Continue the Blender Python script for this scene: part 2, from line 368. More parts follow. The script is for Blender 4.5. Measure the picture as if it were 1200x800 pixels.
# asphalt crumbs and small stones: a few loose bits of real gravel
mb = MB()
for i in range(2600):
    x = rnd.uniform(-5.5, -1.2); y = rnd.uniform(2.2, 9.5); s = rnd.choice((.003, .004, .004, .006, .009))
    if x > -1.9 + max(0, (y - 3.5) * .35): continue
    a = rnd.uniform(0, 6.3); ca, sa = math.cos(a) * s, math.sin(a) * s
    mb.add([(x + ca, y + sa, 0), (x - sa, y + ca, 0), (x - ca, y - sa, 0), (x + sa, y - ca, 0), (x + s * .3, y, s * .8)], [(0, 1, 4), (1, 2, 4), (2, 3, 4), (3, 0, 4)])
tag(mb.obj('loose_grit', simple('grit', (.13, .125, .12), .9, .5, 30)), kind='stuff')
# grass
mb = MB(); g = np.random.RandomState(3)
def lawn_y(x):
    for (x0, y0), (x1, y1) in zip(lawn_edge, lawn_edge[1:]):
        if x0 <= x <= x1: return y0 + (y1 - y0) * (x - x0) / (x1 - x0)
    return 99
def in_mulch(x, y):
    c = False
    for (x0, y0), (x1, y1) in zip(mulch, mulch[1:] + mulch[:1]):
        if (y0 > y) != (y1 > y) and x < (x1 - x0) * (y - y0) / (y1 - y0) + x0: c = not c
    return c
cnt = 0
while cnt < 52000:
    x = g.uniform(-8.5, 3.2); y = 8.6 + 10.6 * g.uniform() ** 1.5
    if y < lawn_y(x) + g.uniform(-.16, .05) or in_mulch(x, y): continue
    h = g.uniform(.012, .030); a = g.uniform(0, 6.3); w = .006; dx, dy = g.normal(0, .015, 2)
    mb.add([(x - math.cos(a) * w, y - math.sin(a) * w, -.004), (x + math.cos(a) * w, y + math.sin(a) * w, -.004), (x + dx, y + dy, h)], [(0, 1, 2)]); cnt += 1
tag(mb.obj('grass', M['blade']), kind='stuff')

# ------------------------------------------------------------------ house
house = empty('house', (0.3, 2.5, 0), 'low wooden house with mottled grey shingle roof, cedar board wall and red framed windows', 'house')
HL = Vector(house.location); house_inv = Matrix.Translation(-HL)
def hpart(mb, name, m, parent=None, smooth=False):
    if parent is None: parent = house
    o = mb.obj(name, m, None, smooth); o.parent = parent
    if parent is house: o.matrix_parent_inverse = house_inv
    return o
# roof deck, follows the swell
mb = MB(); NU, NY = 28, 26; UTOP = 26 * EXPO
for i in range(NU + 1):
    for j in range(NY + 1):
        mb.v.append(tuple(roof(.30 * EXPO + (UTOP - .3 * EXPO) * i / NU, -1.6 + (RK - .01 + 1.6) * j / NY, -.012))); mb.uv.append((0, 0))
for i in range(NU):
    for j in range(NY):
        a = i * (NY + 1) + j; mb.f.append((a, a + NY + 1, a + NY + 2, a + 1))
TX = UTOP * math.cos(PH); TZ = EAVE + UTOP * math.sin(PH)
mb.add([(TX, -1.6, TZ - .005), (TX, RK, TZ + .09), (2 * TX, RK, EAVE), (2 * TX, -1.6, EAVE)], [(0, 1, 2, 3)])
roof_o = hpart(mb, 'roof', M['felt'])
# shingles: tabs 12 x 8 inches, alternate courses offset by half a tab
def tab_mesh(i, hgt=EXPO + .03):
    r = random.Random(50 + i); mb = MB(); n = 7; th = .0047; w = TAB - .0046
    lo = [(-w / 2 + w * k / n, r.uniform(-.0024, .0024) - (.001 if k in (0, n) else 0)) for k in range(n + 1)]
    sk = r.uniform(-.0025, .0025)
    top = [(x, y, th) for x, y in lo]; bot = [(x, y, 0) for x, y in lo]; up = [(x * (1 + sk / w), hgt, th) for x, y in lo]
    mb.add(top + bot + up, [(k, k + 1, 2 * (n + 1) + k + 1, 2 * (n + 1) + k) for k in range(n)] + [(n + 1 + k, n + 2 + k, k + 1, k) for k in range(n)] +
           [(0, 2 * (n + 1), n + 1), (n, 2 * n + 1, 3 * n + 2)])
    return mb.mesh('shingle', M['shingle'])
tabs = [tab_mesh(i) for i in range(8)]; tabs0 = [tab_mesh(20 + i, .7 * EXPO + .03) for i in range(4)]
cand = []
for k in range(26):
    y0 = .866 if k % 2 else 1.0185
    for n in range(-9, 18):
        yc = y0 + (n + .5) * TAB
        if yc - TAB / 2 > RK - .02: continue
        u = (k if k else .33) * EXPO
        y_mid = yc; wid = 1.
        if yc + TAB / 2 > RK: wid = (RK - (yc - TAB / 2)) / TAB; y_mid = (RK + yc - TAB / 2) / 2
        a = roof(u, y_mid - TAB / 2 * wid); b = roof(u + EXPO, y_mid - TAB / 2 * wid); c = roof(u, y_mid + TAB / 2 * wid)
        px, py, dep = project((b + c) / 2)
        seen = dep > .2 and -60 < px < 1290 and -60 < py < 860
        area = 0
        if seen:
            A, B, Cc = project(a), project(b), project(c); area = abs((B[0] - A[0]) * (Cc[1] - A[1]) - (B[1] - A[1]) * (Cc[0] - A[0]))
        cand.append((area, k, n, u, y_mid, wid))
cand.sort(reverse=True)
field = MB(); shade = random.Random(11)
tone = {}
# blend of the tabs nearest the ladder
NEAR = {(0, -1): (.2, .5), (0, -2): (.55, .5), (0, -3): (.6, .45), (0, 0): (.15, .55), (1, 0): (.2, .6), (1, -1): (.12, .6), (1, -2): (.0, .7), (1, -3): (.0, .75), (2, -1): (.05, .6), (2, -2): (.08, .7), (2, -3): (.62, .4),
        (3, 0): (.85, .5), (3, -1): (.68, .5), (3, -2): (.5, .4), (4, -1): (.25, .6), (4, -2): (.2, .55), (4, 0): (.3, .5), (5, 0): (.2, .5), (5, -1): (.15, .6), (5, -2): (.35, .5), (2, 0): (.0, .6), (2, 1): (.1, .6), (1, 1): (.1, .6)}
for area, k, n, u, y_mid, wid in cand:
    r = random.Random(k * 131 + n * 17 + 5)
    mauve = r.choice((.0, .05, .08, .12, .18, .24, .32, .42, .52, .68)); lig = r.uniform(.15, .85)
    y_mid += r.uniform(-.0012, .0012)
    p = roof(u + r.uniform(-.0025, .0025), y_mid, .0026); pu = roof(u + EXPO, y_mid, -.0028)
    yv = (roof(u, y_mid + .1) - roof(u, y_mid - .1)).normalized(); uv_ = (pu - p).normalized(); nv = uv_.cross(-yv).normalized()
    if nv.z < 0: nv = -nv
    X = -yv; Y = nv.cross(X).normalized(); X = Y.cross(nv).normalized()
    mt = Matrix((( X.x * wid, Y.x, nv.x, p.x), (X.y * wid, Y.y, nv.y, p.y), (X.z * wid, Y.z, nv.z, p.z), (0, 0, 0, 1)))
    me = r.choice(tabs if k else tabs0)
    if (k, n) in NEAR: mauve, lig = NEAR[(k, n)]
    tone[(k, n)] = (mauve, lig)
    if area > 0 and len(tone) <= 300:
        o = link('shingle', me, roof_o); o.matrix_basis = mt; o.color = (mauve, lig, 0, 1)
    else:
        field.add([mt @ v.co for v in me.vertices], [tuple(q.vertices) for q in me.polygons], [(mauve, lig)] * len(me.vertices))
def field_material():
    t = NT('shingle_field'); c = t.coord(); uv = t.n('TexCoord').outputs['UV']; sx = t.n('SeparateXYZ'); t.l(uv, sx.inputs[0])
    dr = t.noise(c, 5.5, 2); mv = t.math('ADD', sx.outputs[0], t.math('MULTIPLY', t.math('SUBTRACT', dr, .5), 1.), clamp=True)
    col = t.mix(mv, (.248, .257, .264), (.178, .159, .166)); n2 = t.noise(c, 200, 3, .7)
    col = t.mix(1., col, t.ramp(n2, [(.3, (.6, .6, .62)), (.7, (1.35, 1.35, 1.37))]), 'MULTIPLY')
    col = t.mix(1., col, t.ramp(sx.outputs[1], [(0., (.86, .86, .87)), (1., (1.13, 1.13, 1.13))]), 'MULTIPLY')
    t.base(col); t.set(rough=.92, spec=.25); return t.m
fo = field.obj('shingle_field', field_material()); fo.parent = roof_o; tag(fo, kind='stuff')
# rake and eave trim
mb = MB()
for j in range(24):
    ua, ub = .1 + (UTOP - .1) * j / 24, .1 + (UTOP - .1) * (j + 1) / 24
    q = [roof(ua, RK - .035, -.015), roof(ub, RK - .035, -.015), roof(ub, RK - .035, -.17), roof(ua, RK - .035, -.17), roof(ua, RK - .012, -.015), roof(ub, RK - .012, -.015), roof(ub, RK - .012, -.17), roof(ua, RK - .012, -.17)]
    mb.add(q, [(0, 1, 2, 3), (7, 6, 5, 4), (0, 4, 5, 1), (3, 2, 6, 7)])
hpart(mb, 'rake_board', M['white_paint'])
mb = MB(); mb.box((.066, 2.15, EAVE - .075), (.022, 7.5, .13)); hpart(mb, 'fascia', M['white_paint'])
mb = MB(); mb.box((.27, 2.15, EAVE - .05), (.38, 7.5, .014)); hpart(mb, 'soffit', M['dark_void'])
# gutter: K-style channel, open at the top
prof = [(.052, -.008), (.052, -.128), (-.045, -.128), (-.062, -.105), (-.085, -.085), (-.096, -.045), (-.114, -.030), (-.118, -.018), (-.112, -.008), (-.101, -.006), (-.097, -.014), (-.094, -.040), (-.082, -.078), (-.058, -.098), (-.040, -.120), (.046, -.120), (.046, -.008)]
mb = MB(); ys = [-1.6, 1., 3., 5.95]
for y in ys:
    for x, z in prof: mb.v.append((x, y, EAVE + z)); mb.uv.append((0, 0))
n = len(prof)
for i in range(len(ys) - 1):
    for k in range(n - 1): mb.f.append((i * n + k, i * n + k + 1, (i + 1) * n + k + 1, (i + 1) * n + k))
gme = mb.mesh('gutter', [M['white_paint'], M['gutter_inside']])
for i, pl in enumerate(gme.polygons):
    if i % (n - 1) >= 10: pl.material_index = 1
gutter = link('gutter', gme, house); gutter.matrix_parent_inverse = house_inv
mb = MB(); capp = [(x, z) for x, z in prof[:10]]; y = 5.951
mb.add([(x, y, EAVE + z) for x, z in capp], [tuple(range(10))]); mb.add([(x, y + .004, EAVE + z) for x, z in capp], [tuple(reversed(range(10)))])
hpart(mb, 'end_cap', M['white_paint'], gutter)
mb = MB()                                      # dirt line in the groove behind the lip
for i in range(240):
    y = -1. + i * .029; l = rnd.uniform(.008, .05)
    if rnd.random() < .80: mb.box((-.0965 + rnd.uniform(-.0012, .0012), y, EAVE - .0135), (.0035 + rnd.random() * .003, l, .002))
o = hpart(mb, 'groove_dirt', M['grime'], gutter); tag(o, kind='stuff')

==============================

What is expected:
Your task is to transcribe the line containing "for i, pl in" and every line after it, through the last line of the data, exactly as written and with nothing more.

Response to the exercise:
for i, pl in enumerate(gme.polygons):
    if i % (n - 1) >= 10: pl.material_index = 1
gutter = link('gutter', gme, house); gutter.matrix_parent_inverse = house_inv
mb = MB(); capp = [(x, z) for x, z in prof[:10]]; y = 5.951
mb.add([(x, y, EAVE + z) for x, z in capp], [tuple(range(10))]); mb.add([(x, y + .004, EAVE + z) for x, z in capp], [tuple(reversed(range(10)))])
hpart(mb, 'end_cap', M['white_paint'], gutter)
mb = MB()                                      # dirt line in the groove behind the lip
for i in range(240):
    y = -1. + i * .029; l = rnd.uniform(.008, .05)
    if rnd.random() < .80: mb.box((-.0965 + rnd.uniform(-.0012, .0012), y, EAVE - .0135), (.0035 + rnd.random() * .003, l, .002))
o = hpart(mb, 'groove_dirt', M['grime'], gutter); tag(o, kind='stuff')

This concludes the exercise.